Por Horacio Bernades
“¿Quiere un cigarro?”, invita el burócrata soviético al gerente de la Coca-Cola en Berlín. “Son cubanos, se los cambiamos por cohetes.” El gerente enciende el cigarro, da una pitada y lo escupe, asqueado. “¡Son una porquería, estos cigarros!” “¿Y qué, usted cree que los cohetes son buenos?” Es una escena de Uno, dos, tres, la comedia sobre la Guerra Fría que Billy Wilder filmó en 1961 en Berlín, con los alemanes orientales levantando el Muro mientras el equipo de filmación rodaba, frente a la Puerta de Brandeburgo. Todo un fracaso en su momento (“lo que podía ser gracioso cuando empezamos a rodar, cuando terminamos, con Alemania dividida, ya no lo era”, declaró Wilder), la película no volvió a verse en la Argentina –salvo alguna aislada exhibición por cable– desde el momento de su estreno. Editada por el sello Epoca, desde hace un tiempo circula en video, en una copia que le hace honor al blanco y negro y respeta el formato scope del original.
A comienzos de los ‘60, Wilder atravesaba un gran momento. Venía de completar, al hilo, dos de sus obras mayores: Una Eva y dos adanes y Piso de soltero. En ese momento recordó una vieja pieza de boulevard escrita por el comediógrafo Ferenc Molnár, que había disfrutado mucho durante su estreno en 1929, cuando el realizador de El ocaso de una vida aún vivía en Viena. Aquella obra se llamaba Ein, Zwei, Drei y era una sátira a varias puntas, sobre un frenético capitalista cuya joven huésped, hija de un encumbrado cliente, no tenía mejor idea que casarse con un taximetrero socialista, poniendo la carrera del protagonista en la cuerda floja. Wilder se reunió con su brazo derecho, el guionista I.A.L. Diamond, juntos barrieron con todos los diálogos y aggiornaron la trama, ubicándola en el Berlín contemporáneo. El capitalista vienés había pasado a ser un funcionario de la Coca-Cola llamado McNamara (igual que el secretario de Estado de Estados Unidos) y el taxista, un ardoroso militante stalinista. Algo así como filmar, hoy mismo, una farsa sobre israelíes y palestinos, o sobre Al Qaida. La realidad hizo el resto, y cuando Uno, dos, tres llegaba al fin del rodaje, la Guerra Fría ya tenía su monumento mural, levantado justo detrás de la Puerta de Brandeburgo.

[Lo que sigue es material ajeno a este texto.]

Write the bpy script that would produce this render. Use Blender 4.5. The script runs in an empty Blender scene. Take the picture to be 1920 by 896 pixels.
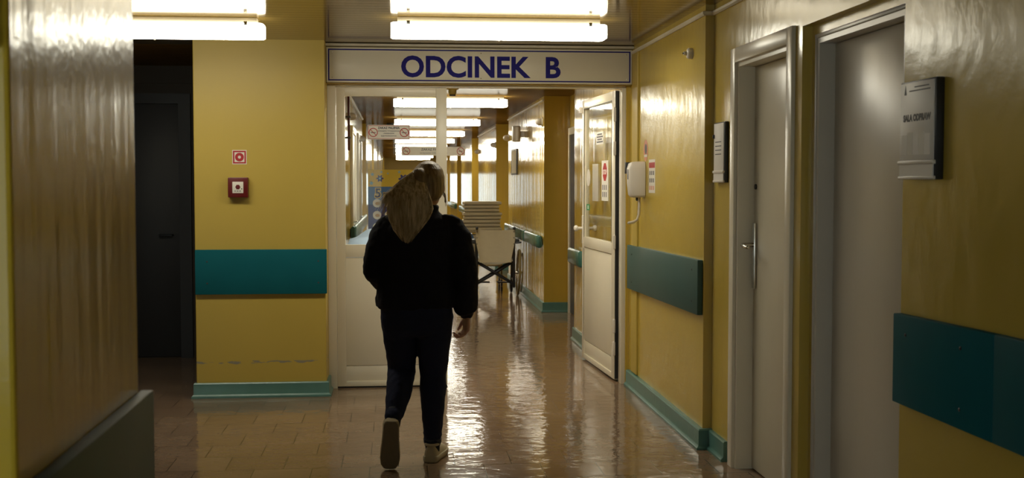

“Esta pieza debe interpretarse molto furioso, con un tempo de disparo rápido, vertiginoso. Velocidad sugerida: 160 km por hora en las curvas; 220 en las rectas.” Así dictaminaba un cartel estampado en el guión de Uno, dos, tres, y viendo la película se nota que todos los actores le hicieron caso. James Cagney, más que nadie. En un golpe de audacia, en lugar de Jack Lemmon (que venía de consagrarse con las dos películas anteriores), a Wilder se le ocurrió ofrecerle el protagónico a quien toda su vida hizo de gangster (aunque ya antes, Cagney había cantado y bailado en comedias musicales). Un gangster como gerente de la Coca-Cola es un típico comentario wilderiano, reforzado por el hecho de que el tipo se comporta como un verdadero dictador. Ante cada una de sus órdenes, gritos o gruñidos, su esposa se inclina y asiente: “¡Ja, Mein Führer!” El estilo hipercontracturado de Cagney (“Relajarse, jamás”, era su leitmotiv de toda la vida) le sienta a la perfección al personaje, y a ese tempo molto furioso que el director ambicionaba para la película.
Tan furiosa, en verdad, que puede llegar a hacerse agotadora: como de costumbre en Wilder, Uno, dos, tres no deja títere con cabeza. El asistente alemán de McNamara golpea sus tacos marcialmente cada vez que aquél lo convoca a su despacho. Los empleados se levantan y adoptan posición de firmes cuando el jefe entra a la oficina. La hija del mandamás de la Coca se va una noche de farra al lado oriental y vuelve casada con un comunista... y embarazada. Al militante, miembros de la Stasi lo torturan haciéndole oír El bikini de lunares amarillos. Los tres burócratas enviados por el Kremlin están dispuestos a traicionar a su país y huir a Occidente, nada más que para pasar una noche con la bomba rubiaque McNamara tiene por secretaria y amante. Y así sucesivamente, hasta redondear un panorama tan desolador como en todo auténtico Wilder. Mientras tanto y según hace saber una voz en off, las muchedumbres de detrás de la cortina “practican su rutina diaria: desfilar”. “Kennedy nein, Castro ja”, dicen las pancartas que portan los manifestantes, militarmente encolumnados, mientras el inescrupuloso McNamara –digno héroe wilderiano– urde toda clase de mentiras, trampas y engaños.